Toda a coligação contém uma cumulação de pedidos: por exemplo, numa coligação activa uma parte formula um pedido contra um réu e outra parte formula um outro pedido contra o mesmo réu. Assim, tal como sucede num caso de cumulação simples, o recurso para o STJ em função do valor tem de ser aferido separadamente em relação a cada um dos pedidos cumulados (e formulados por ou contra partes coligadas). 

Se esta solução se impõe para qualquer cumulação simples de pedidos, ela impõe-se, ainda por maioria de razão, numa coligação. Se não se entendesse que a admissibilidade do recurso tem de ser aferida separadamente para cada um dos pedidos formulados por ou contra as partes coligadas, então haveria que concluir que poderia ser o pedido formulado por ou contra uma parte coligada a assegurar a admissibilidade do recurso quanto a um outro pedido deduzido por ou contra uma outra parte. 

Supõe-se que não é preciso muito para demonstrar a inadmissibilidade desta conclusão.

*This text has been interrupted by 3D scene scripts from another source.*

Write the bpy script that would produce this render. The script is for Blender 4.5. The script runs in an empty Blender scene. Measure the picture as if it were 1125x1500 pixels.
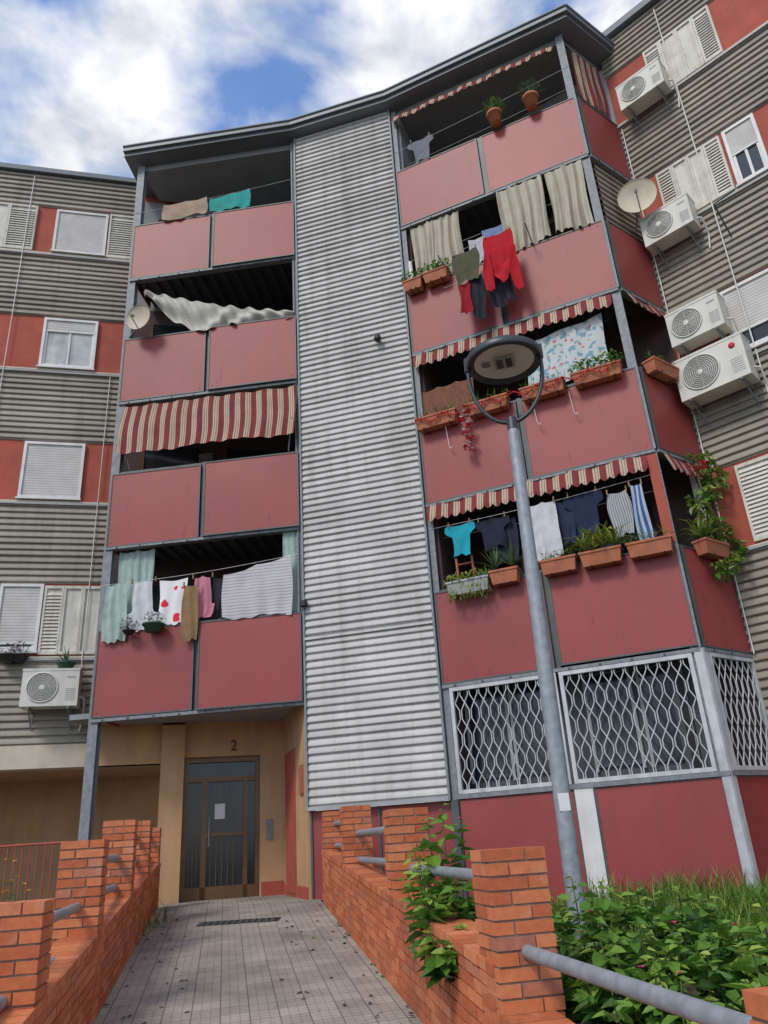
import bpy, math, random
from mathutils import Vector, Matrix
R=random.Random(7)
E=1.6
scene=bpy.context.scene
# ------------------------------------------------------------ materials
def nmat(name):
    m=bpy.data.materials.new(name); m.use_nodes=True
    nt=m.node_tree; b=nt.nodes["Principled BSDF"]
    return m,nt,b
def lk(nt,a,b): nt.links.new(a,b)
def noise(nt,scale,detail=4,vec=None,rough=.55):
    n=nt.nodes.new("ShaderNodeTexNoise"); n.inputs["Scale"].default_value=scale; n.inputs["Detail"].default_value=detail
    n.inputs["Roughness"].default_value=rough
    if vec is not None: lk(nt,vec,n.inputs["Vector"])
    return n.outputs["Fac"]
def ramp(nt,fac,pts):
    r=nt.nodes.new("ShaderNodeValToRGB"); lk(nt,fac,r.inputs[0]); e=r.color_ramp.elements
    while len(e)<len(pts): e.new(.5)
    for i,(p,c) in enumerate(pts):
        e[i].position=p; e[i].color=(c[0],c[1],c[2],1) if not isinstance(c,(int,float)) else (c,c,c,1)
    return r.outputs[0]
def mix(nt,fac,a,b,mode='MIX'):
    n=nt.nodes.new("ShaderNodeMix"); n.data_type='RGBA'; n.blend_type=mode
    for v,i in ((fac,0),(a,6),(b,7)):
        if isinstance(v,bpy.types.NodeSocket): lk(nt,v,n.inputs[i])
        elif i==0: n.inputs[0].default_value=v
        else: n.inputs[i].default_value=(v[0],v[1],v[2],1)
    return n.outputs[2]
def objco(nt,sx=1,sy=1,sz=1):
    t=nt.nodes.new("ShaderNodeTexCoord"); mp=nt.nodes.new("ShaderNodeMapping")
    mp.inputs["Scale"].default_value=(sx,sy,sz); lk(nt,t.outputs["Object"],mp.inputs["Vector"]); return mp.outputs[0]
def bump(nt,b,h,st=.3,d=.01):
    n=nt.nodes.new("ShaderNodeBump"); n.inputs["Strength"].default_value=st; n.inputs["Distance"].default_value=d
    lk(nt,h,n.inputs["Height"]); lk(nt,n.outputs[0],b.inputs["Normal"])
def mul(nt,s,k):
    mm=nt.nodes.new("ShaderNodeMath"); mm.operation='MULTIPLY'; mm.inputs[1].default_value=k; lk(nt,s,mm.inputs[0]); return mm.outputs[0]
def mat(name,col,rough=.6,metal=0,var=.18,scale=3,streak=.0,bmp=.15,bscale=40,dirt=(.1,.09,.08),attr=0,blotch=0,peel=0):
    m,nt,b=nmat(name)
    f=noise(nt,scale,6,objco(nt))
    lo=[c*(1-var) for c in col]; hi=[min(1,c*(1+var)) for c in col]
    c=ramp(nt,f,[(.3,lo),(.7,hi)])
    if attr:
        a=nt.nodes.new("ShaderNodeAttribute"); a.attribute_name="var"
        c=mix(nt,1,c,ramp(nt,a.outputs["Fac"],[(0,1-attr),(1,1+attr)]),'MULTIPLY')
    if streak>0:
        s=noise(nt,1.0,5,objco(nt,7,7,.5)); s2=ramp(nt,s,[(.48,0),(.75,1)])
        c=mix(nt,mul(nt,s2,streak),c,dirt)
    if blotch>0:
        s=noise(nt,1.0,2,objco(nt,9,9,2.0),.4); s2=ramp(nt,s,[(.71,0),(.735,1)]); c=mix(nt,mul(nt,s2,blotch),c,[x*.5 for x in col])
        s=noise(nt,1.3,7,objco(nt,1,1,1),.6); s2=ramp(nt,s,[(.5,0),(.8,1)]); c=mix(nt,mul(nt,s2,.2),c,[x*1.3+.03 for x in col])
    if peel>0:
        s=noise(nt,7,7,objco(nt),.7); s2=ramp(nt,s,[(.58,0),(.62,1)]); c=mix(nt,mul(nt,s2,peel),c,dirt)
    lk(nt,c,b.inputs["Base Color"]); b.inputs["Roughness"].default_value=rough; b.inputs["Metallic"].default_value=metal
    if bmp>0: bump(nt,b,noise(nt,bscale,4,objco(nt)),bmp,.004)
    return m
def varmat(name,stops,rough=.7,trans=0,bmp=.2):
    m,nt,b=nmat(name)
    a=nt.nodes.new("ShaderNodeAttribute"); a.attribute_name="var"
    c=ramp(nt,a.outputs["Fac"],stops)
    f=noise(nt,25,5,objco(nt)); c=mix(nt,.35,c,ramp(nt,f,[(.3,.25),(.7,.85)]),'SOFT_LIGHT')
    if bmp:
        g=noise(nt,1.6,6,objco(nt),.6); c=mix(nt,mul(nt,ramp(nt,g,[(.5,0),(.72,1)]),.5),c,(.15,.08,.055))
        g=noise(nt,5,6,objco(nt),.7); c=mix(nt,mul(nt,ramp(nt,g,[(.6,0),(.72,1)]),.4),c,(.5,.36,.27))
    lk(nt,c,b.inputs["Base Color"]); b.inputs["Roughness"].default_value=rough
    if trans>0:
        t=nt.nodes.new("ShaderNodeBsdfTranslucent"); lk(nt,c,t.inputs[0]); mx=nt.nodes.new("ShaderNodeMixShader"); mx.inputs[0].default_value=trans
        o=nt.nodes["Material Output"]; lk(nt,b.outputs[0],mx.inputs[1]); lk(nt,t.outputs[0],mx.inputs[2]); lk(nt,mx.outputs[0],o.inputs[0])
    elif bmp: bump(nt,b,f,bmp,.006)
    return m
def stripemat(name,c1,c2,period,duty=.5,horizontal=False,c3=None,trans=.25):
    m,nt,b=nmat(name)
    t=nt.nodes.new("ShaderNodeUVMap"); s=nt.nodes.new("ShaderNodeSeparateXYZ"); lk(nt,t.outputs[0],s.inputs[0])
    d=nt.nodes.new("ShaderNodeMath"); d.operation='DIVIDE'; d.inputs[1].default_value=period; lk(nt,s.outputs[1 if horizontal else 0],d.inputs[0])
    fr=nt.nodes.new("ShaderNodeMath"); fr.operation='FRACT'; lk(nt,d.outputs[0],fr.inputs[0])
    r=nt.nodes.new("ShaderNodeValToRGB"); r.color_ramp.interpolation='CONSTANT'; lk(nt,fr.outputs[0],r.inputs[0])
    e=r.color_ramp.elements; e[0].position=0; e[0].color=(*c1,1); e[1].position=duty; e[1].color=(*c2,1)
    if c3:
        k=e.new(duty+.14); k.color=(*c3,1); k=e.new(duty+.2); k.color=(*c2,1); k=e.new(duty+.34); k.color=(*c3,1); k=e.new(duty+.4); k.color=(*c2,1)
    c=mix(nt,.4,r.outputs[0],ramp(nt,noise(nt,4,6,objco(nt)),[(.3,.25),(.7,.75)]),'SOFT_LIGHT')
    lk(nt,c,b.inputs["Base Color"]); b.inputs["Roughness"].default_value=.85
    if trans>0:
        tr=nt.nodes.new("ShaderNodeBsdfTranslucent"); lk(nt,c,tr.inputs[0]); mx=nt.nodes.new("ShaderNodeMixShader"); mx.inputs[0].default_value=trans
        o=nt.nodes["Material Output"]; lk(nt,b.outputs[0],mx.inputs[1]); lk(nt,tr.outputs[0],mx.inputs[2]); lk(nt,mx.outputs[0],o.inputs[0])
    return m
def spotmat(name,base,spot,scale,th=.25,spot2=None):
    m,nt,b=nmat(name)
    v=nt.nodes.new("ShaderNodeTexVoronoi"); v.inputs["Scale"].default_value=scale
    nz=nt.nodes.new("ShaderNodeTexNoise"); nz.inputs["Scale"].default_value=scale*1.5; oc=objco(nt); lk(nt,oc,nz.inputs["Vector"])
    vv=mix(nt,.08,oc,nz.outputs["Color"],'ADD'); lk(nt,vv,v.inputs["Vector"])
    f=ramp(nt,v.outputs["Distance"],[(th-.03,1),(th+.03,0)])
    c=mix(nt,f,base,spot)
    if spot2:
        f2=ramp(nt,noise(nt,scale*1.3,4,objco(nt)),[(.53,0),(.58,1)]); c=mix(nt,f2,c,spot2)
    lk(nt,c,b.inputs["Base Color"]); b.inputs["Roughness"].default_value=.85; return m
_cl={}
def cloth(col):
    k=tuple(col)
    if k not in _cl:
        m,nt,b=nmat("fabric_%d"%len(_cl)); f=noise(nt,6,5,objco(nt))
        c=ramp(nt,f,[(.3,[x*.8 for x in col]),(.7,[min(1,x*1.12) for x in col])])
        lk(nt,c,b.inputs["Base Color"]); b.inputs["Roughness"].default_value=.9
        tr=nt.nodes.new("ShaderNodeBsdfTranslucent"); lk(nt,c,tr.inputs[0]); mx=nt.nodes.new("ShaderNodeMixShader"); mx.inputs[0].default_value=.25
        o=nt.nodes["Material Output"]; lk(nt,b.outputs[0],mx.inputs[1]); lk(nt,tr.outputs[0],mx.inputs[2]); lk(nt,mx.outputs[0],o.inputs[0])
        _cl[k]=m
    return _cl[k]

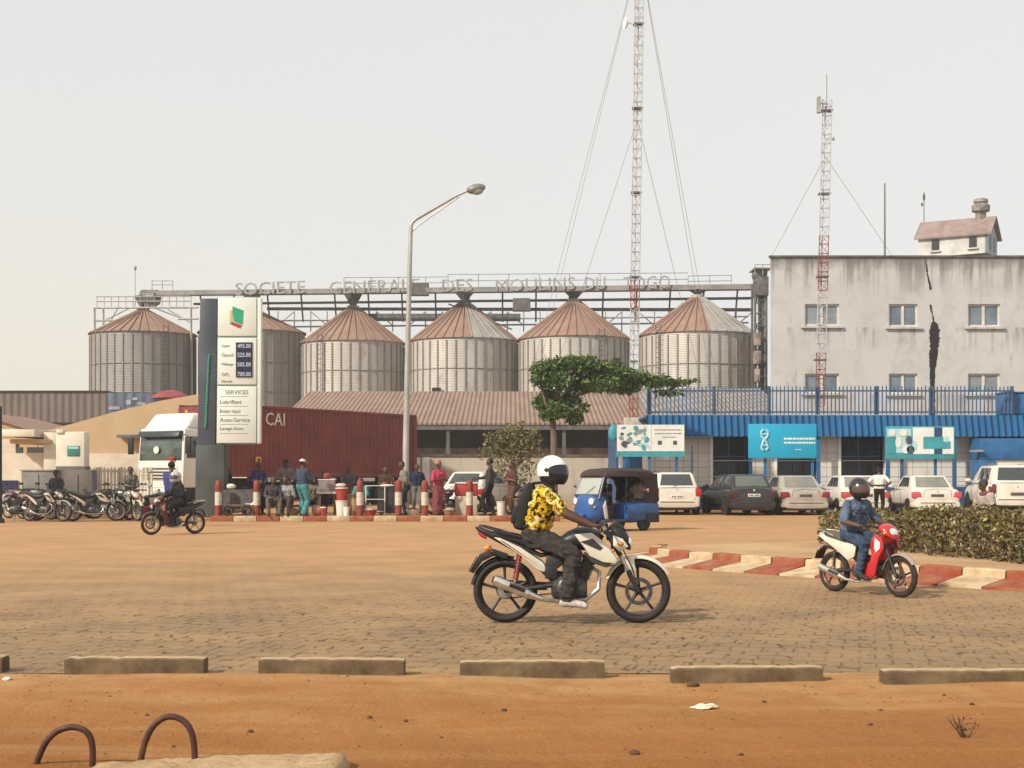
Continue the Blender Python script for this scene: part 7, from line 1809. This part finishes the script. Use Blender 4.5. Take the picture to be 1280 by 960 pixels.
t = thing('pole', 'dark round pole cut off by the left picture edge', 'pole', (XX(-1, Zq), Zq, 0)); m = MB().use(BLK); m.cyl((0,0,0), (0,0,HH(508, Zq)), .085, .08, 12); m.build('shaft', t); m = MB().use(BLK); m.lathe([(.16,0),(.14,.12),(.085,.16)], n=14); m.build('foot', t)

# ------------------------------------------------------------------ trees and hedge
def leaf_material(name, cols, rough=.6):
    k = NT(name, rough, .25); g = k.n('NewGeometry')
    c_ = k.ramp(g.outputs['Random Per Island'], [(i/(len(cols)-1), q) for i, q in enumerate(cols)]); k.base(c_)
    k.b.inputs['Subsurface Weight'].default_value = 0.0
    return k.m
def leaves(mt_list, clumps, size, name, parent, seed=1, flat=.25):
    """clumps: (centre, radii, count); small folded leaves spread through each clump's volume"""
    g = np.random.default_rng(seed); vs, fs, mi = [], [], []
    for c_, rad, n in clumps:
        d = g.normal(size=(n, 3)); d /= np.linalg.norm(d, axis=1)[:, None]
        r = g.random(n)**.42
        p = np.array(c_) + d*r[:, None]*np.array(rad)*(1+.18*g.normal(size=(n,1))*.6)
        nn = g.normal(size=(n, 3)); nn[:, 2] = np.abs(nn[:, 2])+flat; nn /= np.linalg.norm(nn, axis=1)[:, None]
        t1 = np.cross(nn, g.normal(size=(n, 3))); t1 /= np.linalg.norm(t1, axis=1)[:, None]; t2 = np.cross(nn, t1)
        L = size*g.uniform(.6, 1.35, n)[:, None]; w = L*g.uniform(.28, .42, n)[:, None]
        q = np.stack([p - t1*L, p + t2*w + nn*w*.25, p + t1*L, p - t2*w + nn*w*.25], 1)
        o = len(vs); vs.extend(map(tuple, q.reshape(-1, 3)))
        fs.extend([(o+4*i, o+4*i+1, o+4*i+2, o+4*i+3) for i in range(n)]); mi.extend(list(g.integers(0, len(mt_list), n)))
    me = bpy.data.meshes.new(name); me.from_pydata(vs, [], fs); me.polygons.foreach_set('material_index', np.array(mi, np.int32))
    for m_ in mt_list: me.materials.append(m_)
    return link(name, me, parent)
LF1 = leaf_material('dark green leaves', [(.024,.052,.014),(.050,.098,.023),(.090,.150,.038),(.165,.215,.07)])
LF2 = leaf_material('olive leaves', [(.065,.062,.022),(.12,.11,.038),(.18,.16,.06),(.25,.21,.10)])
BARK = mat('grey brown bark', (.17,.115,.08), .95, var=.4, scale=5, bump=.6, stretch=(1,1,.3))
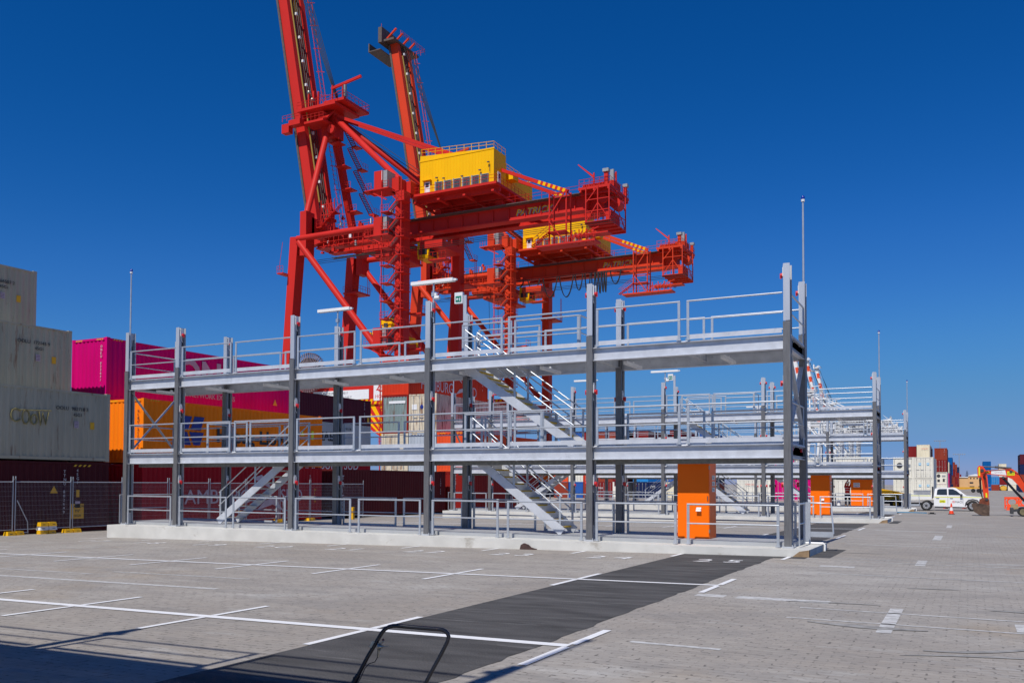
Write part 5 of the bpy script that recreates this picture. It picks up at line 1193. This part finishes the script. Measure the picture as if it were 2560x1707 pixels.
# ------------------------------------------------------------------ excavator
def excavator():
    Y = 39.0; z = gz(6, Y); t = thing('excavator', 'small orange excavator with muddy bucket resting on the ground at the right edge', 'excavator', (8.3, Y, z))
    def pr(name, pts, a, b, m, par=None):
        mb = MB(); mb.prism(pts, 'y', a, b); return build(name, mb, m, par or t)
    bm = [(4.78, 2.52), (5.02, 2.62), (5.55, 2.66), (6.15, 2.72), (6.45, 2.70), (6.70, 2.50), (7.0, 2.05), (7.35, 1.35), (7.55, .95), (7.30, .82), (7.02, 1.30), (6.72, 1.75), (6.42, 2.10), (6.1, 2.26), (5.5, 2.36), (4.95, 2.40), (4.78, 2.40)]
    boom = pr('boom', bm, Y-.16, Y+.16, 'exorange')
    pr('panel', [(5.30, 2.41), (5.32, 2.62), (6.05, 2.66), (6.12, 2.33)], Y-.166, Y-.161, 'white', boom)
    mb = MB(); mb.box(6.16, 6.55, Y-.170, Y-.161, 2.32, 2.56); mb.m = 1; mb.text('EX22', .19, (6.18, Y-.173, 2.37), 'f', .78, ext=.002); build('number_sign', mb, ['limes', 'blacktext'], boom)
    mb = MB(); mb.text('QMACS', .13, (5.48, Y-.169, 2.47), 'f', .95, ext=.001); build('lettering', mb, 'greytext', boom)
    pr('tape', [(5.02, 2.46), (5.03, 2.55), (5.22, 2.56), (5.21, 2.47)], Y-.166, Y-.161, 'limes', boom)
    stick = pr('stick', [(4.58, 2.20), (4.56, 2.80), (4.66, 2.92), (4.86, 2.88), (5.02, 2.62), (5.10, 2.2), (5.16, 1.2), (5.14, .80), (4.92, .78), (4.86, 1.3), (4.80, 2.0), (4.70, 2.15)], Y-.13, Y+.13, 'exorange')
    pr('tape', [(4.63, 2.3), (4.63, 2.82), (4.70, 2.84), (4.71, 2.3)], Y-.137, Y-.131, 'limes', stick); pr('tape', [(5.00, .98), (4.99, 1.25), (5.07, 1.25), (5.09, .98)], Y-.137, Y-.131, 'limes', stick)
    mb = MB(); mb.tube([(4.80, Y, 2.86), (5.5, Y, 2.83)], .035, 8); mb.tube([(5.5, Y, 2.83), (6.4, Y, 2.74)], .065, 10); build('hydraulic_ram', mb, 'blackmetal', t)
    mb = MB(); mb.tube([(4.70, Y-.05, 2.1), (4.74, Y-.05, 1.2)], .055, 8); mb.tube([(4.74, Y-.05, 1.3), (4.84, Y-.05, .82)], .03, 8); build('hydraulic_ram', mb, 'blackmetal', t)
    mb = MB(); mb.tube([(5.9, Y+.02, 2.22), (6.7, Y, 1.2), (7.2, Y, .62)], .075, 10); build('hydraulic_ram', mb, 'blackmetal', t)
    mb = MB()
    for dx in (0, .05, .1): mb.tube([(5.2, Y-.18, 2.5), (4.98+dx, Y-.22, 2.56), (4.86+dx, Y-.22, 2.35), (4.92+dx, Y-.18, 2.1), (4.98+dx, Y-.17, 1.6)], .016, 5)
    mb.tube([(5.2, Y-.17, 2.60), (6.2, Y-.17, 2.68), (6.8, Y-.17, 2.36), (7.2, Y-.17, 1.6)], .018, 5); build('hydraulic_hose', mb, 'black', t)
    mb = MB()
    for x, zz, r_ in ((4.82, 2.62, .10), (5.05, .86, .09), (6.36, 2.55, .08), (5.95, 2.2, .07), (4.72, 2.15, .07)): mb.cyl((x, Y, zz), 'y', r_, .40, 12)
    build('pivot_pin', mb, 'darkgrey', t)
    mb = MB(); mb.prism([(4.62, .48), (4.66, .86), (4.95, 1.0), (5.18, .86), (5.20, .55), (5.05, .40), (4.8, .42)], 'y', Y-.16, Y+.16); mb.cyl((4.9, Y, .5), 'y', .14, .5, 12); build('quick_hitch', mb, M.setdefault('_rusty', mat('rusty_hitch', lin((120, 62, 40)), .8, .1, .4, 6)), t)
    mb = MB(); zz = z+.02
    shell = [(4.22, .56), (4.30, .62), (4.8, .60), (5.20, .50), (5.18, zz), (4.95, zz-.005), (4.62, zz+.05), (4.36, zz+.22)]
    mb.prism(shell, 'y', Y-.55, Y+.55); build('bucket', mb, 'mud', t)
    # upper structure, cab and tracks
    mb = MB(); mb.box(7.3, 9.6, Y-.75, Y+.85, .62, 1.35); mb.prism([(7.1, .62), (7.1, .95), (7.4, 1.3), (7.4, .62)], 'y', Y-.4, Y+.4); build('house', mb, 'exorange', t)
    mb = MB(); mb.box(7.15, 7.2, Y-.72, Y-.66, .62, 2.5); mb.box(8.4, 8.46, Y-.72, Y-.66, .62, 2.5); mb.box(7.15, 7.2, Y+.2, Y+.26, .62, 2.5); mb.box(7.15, 8.46, Y-.72, Y+.26, 2.5, 2.58); build('cab_frame', mb, 'darkgrey', t)
    mb = MB(); mb.box(7.17, 7.19, Y-.66, Y+.2, .9, 2.5); build('cab_window', mb, 'glass', t)
    for dy in (-.72, .5):
        mb = MB(); pts = []
        for i in range(9): a = R(90+180*i/8); pts.append((6.95+.27*math.cos(a), z+.28+.27*math.sin(a)))
        for i in range(9): a = R(-90+180*i/8); pts.append((9.1+.27*math.cos(a), z+.28+.27*math.sin(a)))
        mb.prism(pts, 'y', Y+dy, Y+dy+.32); tk = build('track', mb, 'black', t)
        mb = MB()
        for q in (6.95, 7.5, 8.05, 8.6, 9.1): mb.cyl((q, Y+dy-.015, z+.28), 'y', .19 if q in (6.95, 9.1) else .11, .02, 14)
        build('roller', mb, M.setdefault('_sandmetal', mat('dusty_metal', lin((120, 110, 80)), .7, .2, .3, 4)), tk)
    mb = MB(); mb.box(6.3, 6.45, Y-.8, Y+.85, z+.15, z+.5); mb.beam((6.45, Y-.5, z+.35), (7.2, Y-.5, z+.45), .12, .15); build('dozer_blade', mb, 'darkgrey', t)
    return t
excavator()
# ------------------------------------------------------------------ cones, barrier, rubber base, pipe
def cone(x, y, label, tipped=False):
    z = gz(x, y); t = thing('traffic_cone', label, 'cone', (x, y, z), 'orange traffic cones')
    mb = MB(); mb.box(x-.19, x+.19, y-.19, y+.19, z, z+.035); build('base', mb, 'black' if not tipped else 'coner', t)
    def seg(a, b): f = lambda h: .145-.118*h/.68; return [(x, y, z+.035+a), (x, y, z+.035+b)], [f(a), f(b)]
    for a, b, m, nm in ((0, .20, 'coner', 'body'), (.2005, .42, 'conew', 'reflective_band'), (.4205, .68, 'coner', 'body')):
        mb = MB(); p, r_ = seg(a, b); mb.tube(p, r_, 16); build(nm, mb, m, t)
    if tipped: t.rotation_euler = (R(86), 0, R(35)); t.location.z += .15
cone(3.08, 40.8, 'upright orange and white traffic cone in front of the white pickup')
cone(2.38, 58.6, 'fallen orange cone seen under the middle of the pickup', True); cone(3.75, 59.2, 'fallen orange cone seen under the front of the pickup', True)
mb = MB(); mb.cyl((1.96, 40.7, gz(2, 40)+.02), 'z', .24, .04, 16); mb.cyl((1.96, 40.7, gz(2, 40)+.07), 'z', .13, .06, 14); tag(build('rubber_base', mb, 'black', loc=(1.96, 40.7, gz(2, 40))), 'round black rubber base lying on the ground left of the cone', 'rubber base')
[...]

Por exemplo: numa acção, é formulado pela parte A um pedido no valor de € 35.000 e pela parte B um outro pedido no valor de 10.000 (o que dá, como valor da acção, € 45.000); querendo apenas B recorrer da decisão de improcedência proferida quanto ao seu pedido para o STJ (isto é, tendo a decisão sobre o pedido de A transitado em julgado), não é pensável que B possa ir "buscar" o valor do pedido formulado por A e já decido para justificar o seu próprio recurso para o STJ. 

4. No caso concreto, o valor da causa, resultante da soma dos pedidos dos autores coligados, era de € 30.000,01. O STJ defendeu que, se esse era o montante correspondente à soma dos dois pedidos formulados por aqueles autores, então o valor do pedido sobre o qual o recorrente pretendia obter a pronúncia do STJ não podia, pela natureza das coisas, ter um valor superior  à alçada da Relação (o valor de um único dos pedidos cumulados nunca pode ser superior ao valor resultante da soma de  todos os pedidos cumulados). 

Em conclusão: o STJ decidiu bem ao não admitir a revista.